Speaking at a protest condemning social media posts that threaten Muslim women, Aisha Bounnik, 14, said some of her friends had been nervous after seeing racist letters circulating on the web calling for April 3 to be “Punish a Muslim day”.

They gave a points system for violent acts and the letters were posted to people in London, Yorkshire and Leicestershire.

The source of the messages is now being investigated by counter-terrorism police.

Residents, councillors and unions held a “Respect a Muslim” rally on the steps of the Town Hall on Tuesday.

Aisha, who attends St Mary Magdalene Academy in Liverpool Road, told the Tribune after the protest: “At first I thought the letter was a joke, as I thought: Who could be so horrible to do this?

“We will not take off our hijabs to feel safe.
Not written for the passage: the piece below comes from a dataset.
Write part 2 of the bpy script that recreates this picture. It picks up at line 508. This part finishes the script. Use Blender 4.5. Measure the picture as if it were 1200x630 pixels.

With them on we feel more safe.”

Mohammed Kozbar, chair of Finsbury Park Mosque, target of a terrorist attack last year, said: “Coming together means we are all in solidarity. We are a resilient community and we won’t allow this [racism] to happen.

“But this has to stop. Something has to be done. Normalising Islamophobia is not acceptable anymore.

“If you want to reassure the community that they are part of this society and that they will be protected, we need to reassure them by bringing these perpetrators to justice.”

He called on the government to consider giving more resources to help counter-terrorism police investigate hate crimes.

Imam Ajmal Masroor told the rally: “I have a young daughter and she tells me that she is still very frightened of going out in the street.

“I have a wife who wears a hijab, I have got a mother who wears a hijab, I’ve got a sister who wears a hijab. When they go outside in the street, I often wonder what kind of hate crime they face. Ladies and gentlemen, you’ll never know unless you wear a hijab one day.”

Similar protests, organised by Stand Up To Racism, were held across the country.

Holloway councillor Rakhia Ismail, whose husband Yassin Hersi was injured in the Finsbury Park Mosque van attack last year, also addressed the crowd.

Town Hall finance chief Andy Hull urged residents to report hate crime to police.

“The police do take it seriously,” he said. “If you suffer a hate crime, make sure you report it so we can bring these offenders to justice.”